After more than a decade of lobbying by immigrant rights organizers, Maryland Gov. Wes Moore (D) signed into law Tuesday emergency legislation that bans local law enforcement agencies from formally facilitating federal immigration arrests.
The ban forces nine sheriff’s offices in the state to immediately sever agreements with U.S. Immigration and Customs Enforcement — including the Frederick County Sheriff’s Office, which had one of the nation’s longest-running 287(g) agreements with the federal agency. The agency uses the agreements to help ICE agents take into custody people they allege are in the country illegally.
Just before signing the bill, Moore called ICE an “unaccountable agency with seemingly unlimited resources.”
“We make a very clear statement to our community that we believe in your safety,” Moore said. “We believe in making sure that you are going to be safe from violent offenders, and also we believe in making sure that you are safe from unaccountable agents as well.”

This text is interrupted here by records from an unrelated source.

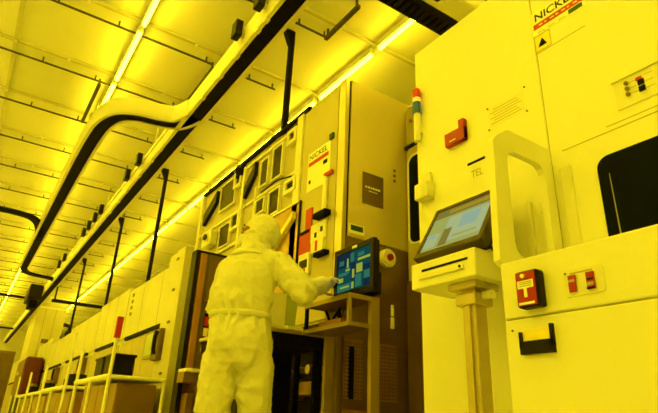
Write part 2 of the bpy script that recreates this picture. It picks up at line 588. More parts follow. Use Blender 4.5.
# same count loops by sampling angles from the centre
def samp(poly, c, k=40):
    out = []
    m = len(poly)
    for i in range(k):
        a = 2 * PI * i / k
        d = Vector((math.cos(a), math.sin(a)))
        best = None
        for j in range(m):
            p = Vector(poly[j]) - Vector(c); q = Vector(poly[(j + 1) % m]) - Vector(c)
            e = q - p
            den = d.x * e.y - d.y * e.x
            if abs(den) < 1e-9:
                continue
            tt = (p.x * e.y - p.y * e.x) / den
            ss = (p.x * d.y - p.y * d.x) / den
            if tt > 0 and -1e-6 <= ss <= 1 + 1e-6:
                best = tt if best is None else min(best, tt)
        out.append((c[0] + d.x * best, c[1] + d.y * best))
    return out
inner = rrect(1.60, 1.845, 1.15, 1.605, 0.055)
inner = [p for p in inner]
cc = (1.72, 1.38)
so, si = samp(outer, cc, 64), samp(inner, cc, 64)
part('side_guard', M_white, near, lambda b: b.ring([(p[0], 1.178, p[1]) for p in so], [(p[0], 1.178, p[1]) for p in si], (0, 0.03, 0)))
part('guard_post', M_white2, near, lambda b: b.box(1.905, 1.93, 1.10, 1.15, ZL, 1.60, 0.008))
part('recessed_door', M_white2, near, lambda b: (b.fx(U, 1.335, 1.47, 1.16, 1.50, 0.003), b.fx(U, 1.305, 1.33, 1.12, 1.50, 0.02, 0.006)))
part('latch', M_white2, near, lambda b: b.fx(U, 1.22, 1.255, 1.42, 1.47, 0.03, 0.006))
# black window
wp = rrect(-0.35, 0.992, 1.12, 1.579, 0.05)
wn = part('window', M_glass, near, lambda b: b.prism([(U - 0.006, p[0], p[1]) for p in wp], (0.01, 0, 0)), 'black window with rounded corners')
part('edge_strip', M_seam, wn, lambda b: b.prism([(U - 0.008, 0.948, 1.50), (U - 0.008, 0.946, 1.50), (U - 0.008, 0.940, 1.13), (U - 0.008, 0.946, 1.13)], (0.003, 0, 0)))
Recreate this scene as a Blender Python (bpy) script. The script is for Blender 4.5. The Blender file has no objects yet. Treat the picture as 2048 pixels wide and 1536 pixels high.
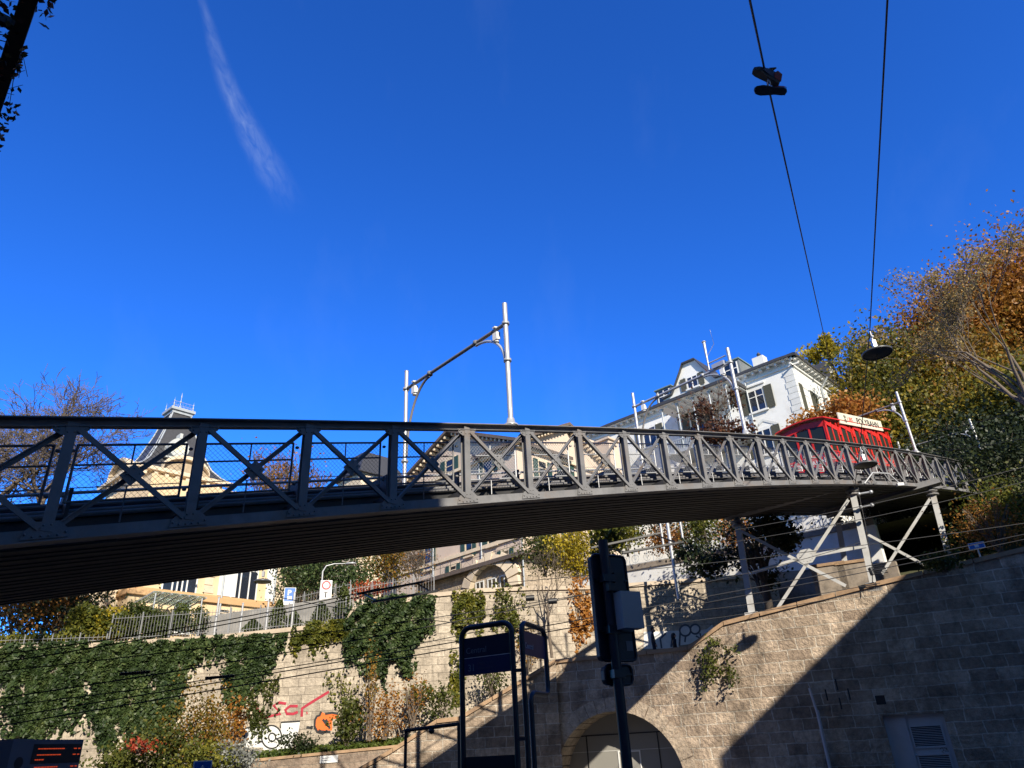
import bpy, math, random
import numpy as np
from mathutils import Vector, Matrix

sc = bpy.context.scene
COL = sc.collection
R_ = math.radians
# ------------------------------------------------------------------ camera
CAM = np.array([0.0, 0.0, 2.1])          # photographer stands on a raised tram platform
F = 1420.0                               # focal length in pixels of a 2048 px wide frame
_up = np.array([872.0 - 1024, 768 + 1985.0, F]); _up /= np.linalg.norm(_up)
_fw = np.array([0, 0, 1.0]); _y = _fw - _up * _up.dot(_fw); _y /= np.linalg.norm(_y)
_x = np.cross(_y, _up)
if _x[0] < 0: _x = -_x
RW = np.array([_x, _y, _up])             # camera (right, up, forward) -> world
cd = bpy.data.cameras.new('camera'); cam = bpy.data.objects.new('camera', cd); COL.objects.link(cam)
cd.sensor_width = 36; cd.lens = 36 * F / 2048; cd.clip_end = 3000; cd.clip_start = 0.05
m = Matrix.Identity(4)
for i in range(3):
    m[i][0], m[i][1], m[i][2], m[i][3] = RW[i][0], RW[i][1], -RW[i][2], CAM[i]
cam.matrix_world = m
sc.camera = cam
# ------------------------------------------------------------------ light
SUN_D = np.array([-.315, .812, -.492]); SUN_D /= np.linalg.norm(SUN_D)
sl = bpy.data.lights.new('sun', 'SUN'); sl.energy = 5.0; sl.angle = R_(0.5); sl.color = (1, .91, .76)
so = bpy.data.objects.new('sun', sl); COL.objects.link(so)
so.rotation_euler = Vector(SUN_D).to_track_quat('-Z', 'Y').to_euler()
so.location = (30, -60, 60)
w = bpy.data.worlds.new('World'); sc.world = w; w.use_nodes = True
sc.view_settings.view_transform = 'Standard'; sc.view_settings.look = 'None'
sc.view_settings.exposure = 0.55; sc.view_settings.gamma = 1
SKY_STRENGTH = 0.13

def ray(px, py):
    d = RW @ np.array([px - 1024, 768 - py, F]); return d / np.linalg.norm(d)
def spot(px, py, D):                     # point seen at (px, py), D metres away over the ground
    d = ray(px, py); return CAM + d * D / np.hypot(d[0], d[1])
def slant(px, py, t): return CAM + ray(px, py) * t
def on_plane(px, py, p, u):              # vertical plane through p along the horizontal direction u
    d = ray(px, py); n = np.array([-u[1], u[0]])
    return CAM + d * (n.dot(np.array(p[:2]) - CAM[:2]) / n.dot(d[:2]))
def az(deg): return np.array([math.sin(R_(deg)), math.cos(R_(deg))])

def build_world():
    nt = w.node_tree; N = nt.nodes; L = nt.links; N.clear()
    sky = N.new('ShaderNodeTexSky'); sky.sky_type = 'NISHITA'; sky.sun_disc = False
    sky.sun_elevation = R_(29.5); sky.sun_rotation = R_(159); sky.ozone_density = 4.0
    sky.air_density = 1.0; sky.dust_density = 0; sky.altitude = 400
    tint = N.new('ShaderNodeMix'); tint.data_type = 'RGBA'; tint.blend_type = 'MULTIPLY'; tint.inputs[0].default_value = 1
    tint.inputs[7].default_value = (.19, .60, 1.21, 1)
    gm = N.new('ShaderNodeGamma'); gm.inputs[1].default_value = 1.2; L.new(sky.outputs[0], gm.inputs[0]); L.new(gm.outputs[0], tint.inputs[6])
    # the half of the sky around the sun is less blue than the half opposite it
    tcs = N.new('ShaderNodeTexCoord'); ds = N.new('ShaderNodeVectorMath'); ds.operation = 'DOT_PRODUCT'; L.new(tcs.outputs['Generated'], ds.inputs[0])
    ds.inputs[1].default_value = (.358, -.934, 0)
    ms = N.new('ShaderNodeMapRange'); ms.interpolation_type = 'SMOOTHSTEP'; ms.inputs[1].default_value = -.05; ms.inputs[2].default_value = .55; L.new(ds.outputs['Value'], ms.inputs[0])
    tm = N.new('ShaderNodeMix'); tm.data_type = 'RGBA'; L.new(ms.outputs[0], tm.inputs[0]); tm.inputs[6].default_value = (.19, .60, 1.21, 1); tm.inputs[7].default_value = (.26, .36, .36, 1)
    L.new(tm.outputs[2], tint.inputs[7])
    # one thin wisp of cirrus, a patch of the sky sphere
    tc = N.new('ShaderNodeTexCoord')
    r1, r2 = ray(398, -10), ray(572, 395)
    n = np.cross(r1, r2); n /= np.linalg.norm(n)
    t = np.cross(n, (r1 + r2) / 2); t /= np.linalg.norm(t)
    def dot(v):
        k = N.new('ShaderNodeVectorMath'); k.operation = 'DOT_PRODUCT'; L.new(tc.outputs['Generated'], k.inputs[0]); k.inputs[1].default_value = v; return k.outputs['Value']
    def mth(op, a, b=None, c=None):
        k = N.new('ShaderNodeMath'); k.operation = op
        for i, q in enumerate((a, b, c)):
            if q is None: continue
            if isinstance(q, (int, float)): k.inputs[i].default_value = q
            else: L.new(q, k.inputs[i])
        return k.outputs[0]
    s_, t_ = dot(n), dot(t)
    comb = N.new('ShaderNodeCombineXYZ'); L.new(mth('MULTIPLY', s_, 95), comb.inputs[0]); L.new(mth('MULTIPLY', t_, 34), comb.inputs[1])
    no = N.new('ShaderNodeTexNoise'); no.inputs['Scale'].default_value = 1.0; no.inputs['Detail'].default_value = 7; no.inputs['Roughness'].default_value = .58; no.inputs['Distortion'].default_value = .5
    L.new(comb.outputs[0], no.inputs['Vector'])
    no2 = N.new('ShaderNodeTexNoise'); no2.inputs['Scale'].default_value = 3.2; no2.inputs['Detail'].default_value = 5
    L.new(tc.outputs['Generated'], no2.inputs['Vector'])
    bend = mth('MULTIPLY', mth('SUBTRACT', no2.outputs[0], .5), .035)
    tc0, tc1 = float(np.dot(r1, t)), float(np.dot(r2, t))
    u_ = mth('DIVIDE', mth('SUBTRACT', t_, tc0), tc1 - tc0)
    sgn = float(np.sign(np.dot(n, ray(425, 100) - ray(445, 100))))
    arc = mth('MULTIPLY', mth('MULTIPLY', u_, mth('SUBTRACT', 1.0, u_)), -.05 * sgn)
    dist = mth('DIVIDE', mth('ABSOLUTE', mth('ADD', mth('ADD', s_, bend), arc)), mth('MULTIPLY_ADD', mth('MAXIMUM', u_, 0.0), 1.5, .45))
    mr = N.new('ShaderNodeMapRange'); mr.inputs[1].default_value = 0.0; mr.inputs[2].default_value = .015; mr.inputs[3].default_value = 1; mr.inputs[4].default_value = 0; mr.interpolation_type = 'SMOOTHSTEP'
    L.new(dist, mr.inputs[0])
    def band(a, b):
        k = N.new('ShaderNodeMapRange'); k.interpolation_type = 'SMOOTHSTEP'; k.inputs[1].default_value = a; k.inputs[2].default_value = b; L.new(t_, k.inputs[0]); return k.outputs[0]
    ends = mth('MULTIPLY', band(tc0 - .12 * np.sign(tc1 - tc0), tc0 + (tc1 - tc0) * .75), band(tc1 + .03 * np.sign(tc1 - tc0), tc1 - (tc1 - tc0) * .35))
    nr = N.new('ShaderNodeMapRange'); nr.inputs[1].default_value = .28; nr.inputs[2].default_value = .95; L.new(no.outputs[0], nr.inputs[0])
    fac = mth('MULTIPLY', mth('MULTIPLY', mr.outputs[0], ends), mth('MULTIPLY', nr.outputs[0], .34))
    # very faint veils elsewhere
    no3 = N.new('ShaderNodeTexNoise'); no3.inputs['Scale'].default_value = 2.4; no3.inputs['Detail'].default_value = 8; no3.inputs['Roughness'].default_value = .6
    mp = N.new('ShaderNodeMapping'); mp.inputs['Scale'].default_value = (2.2, .7, 1); mp.inputs['Rotation'].default_value = (0, 0, .4); L.new(tc.outputs['Generated'], mp.inputs[0]); L.new(mp.outputs[0], no3.inputs['Vector'])
    v = N.new('ShaderNodeMapRange'); v.inputs[1].default_value = .56; v.inputs[2].default_value = .85; v.inputs[4].default_value = .035; L.new(no3.outputs[0], v.inputs[0])
    fac = mth('ADD', fac, v.outputs[0])
    mix = N.new('ShaderNodeMix'); mix.data_type = 'RGBA'; L.new(fac, mix.inputs[0]); L.new(tint.outputs[2], mix.inputs[6]); mix.inputs[7].default_value = (4.2, 5.0, 6.2, 1)
    bg = N.new('ShaderNodeBackground'); bg.inputs[1].default_value = SKY_STRENGTH; L.new(mix.outputs[2], bg.inputs[0])
    out = N.new('ShaderNodeOutputWorld'); L.new(bg.outputs[0], out.inputs[0])
build_world()

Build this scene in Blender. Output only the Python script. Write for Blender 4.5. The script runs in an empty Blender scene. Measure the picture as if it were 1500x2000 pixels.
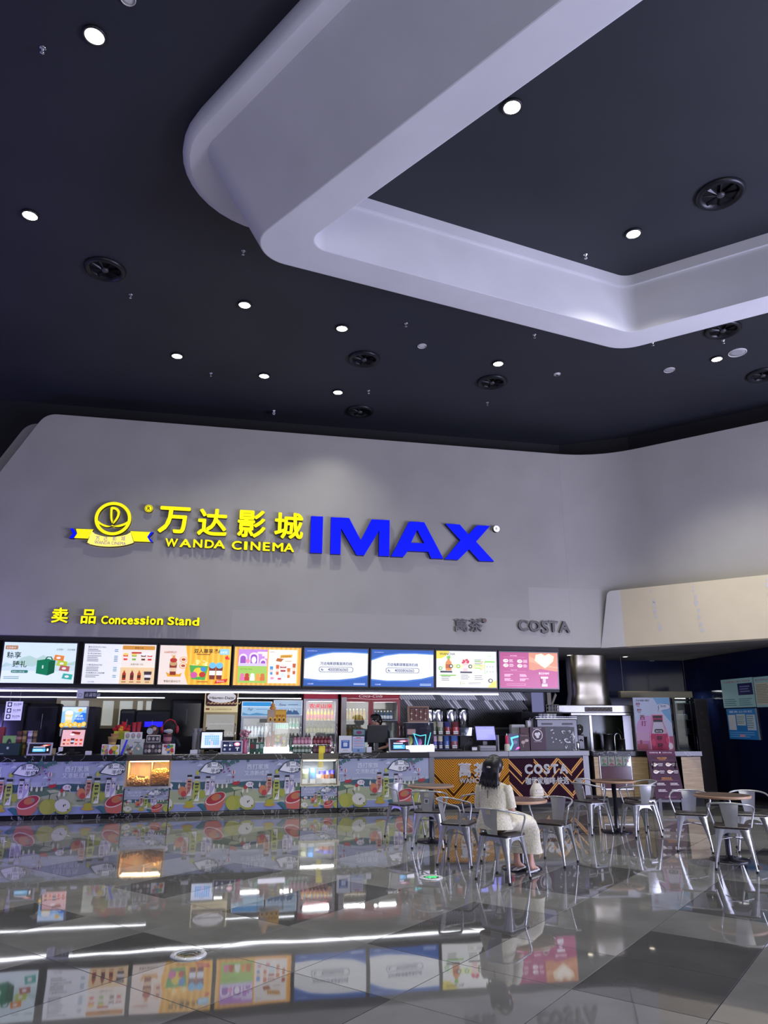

Maryland’s ban comes two weeks after New Mexico Gov. Michelle Lujan Grisham (D) signed a similar measure in that state, part of a growing wave of Democratic-led states and cities that are attempting to use local legislation and regulations to curtail the Trump administration’s ramped-up immigration enforcement efforts nationwide.
At least eight other states — Washington, Illinois, California, Oregon, New Jersey, Maine, Delaware and Connecticut — have already either prohibited or set restrictions on 287(g) partnerships involving local police and sheriff’s offices. Virginia Gov. Abigail Spanberger (D) recently ordered state law enforcement agencies to dissolve any partnership agreements with federal immigration enforcement, and state lawmakers there and in New York are also weighing 287(g) bans.
Across the country, the Department of Homeland Security has rapidly expanded its use of the partnerships since President Donald Trump returned to the White House in January 2025. At the time of his inauguration, the agency had 135 agreements; it now has more than 1,300, according to ICE data.
The Trump administration has argued that such partnerships with local law enforcement foster collaboration and lessen the need for arrests in American streets — the kinds of targeted enforcement initiatives that have spurred mass protests in the nation’s capital, Los Angeles and Minneapolis.
Opponents of the agreements have argued in Maryland and elsewhere that the expansion of 287(g) partnerships has not become an alternative to street enforcement, but instead a force multiplier for ICE as its budget and recruitment efforts grow.
“It’s about ICE building an army of law enforcement all over the country who are answering to the president, not your local city council,” Naureen Shah, director of immigration policy at the American Civil Liberties Union, said in an interview after Maryland’s legislature passed the legislation earlier this month.
Maryland’s ban, which Moore signed Tuesday, applies to all four types of ICE partnerships: the Task Force Model, the Tribal Task Force Model, the Jail Enforcement Model and the Warrant Service Officer program.
Moore, the lone Black governor of a U.S. state and son of an immigrant mother, has been in the national spotlight on immigration policy since Kilmar Abrego García, a Maryland resident, was detained by ICE and mistakenly deported to his home country of El Salvador last year.
Immigrant rights advocates had amassed a groundswell of support for a 287(g) ban during last year’s legislative session in Maryland, which took place during the early months of Trump’s second term. But Moore did not flex his political power on the issue, and while the Maryland House of Delegates passed a 287(g) ban, the Senate chamber under the leadership of President Bill Ferguson (D-Baltimore City) declined to act.
This year, though, Maryland Democrats from both chambers signaled soon after the General Assembly convened for a new session that they would push through a ban early — rushing it through as a piece of emergency legislation in the weeks after federal personnel shot and killed two protesters in Minneapolis.
“This bill is so important because Maryland is speaking,” House Speaker Joseline A. Peña-Melnyk (D-Prince George’s), an immigrant from the Dominican Republic who co-sponsored last year’s 287(g) ban, said just before the bill signing Tuesday. “We are against racial profiling and we are going to be unapologetic about the values we stand for, and that is really important, regardless of what the federal government is doing.”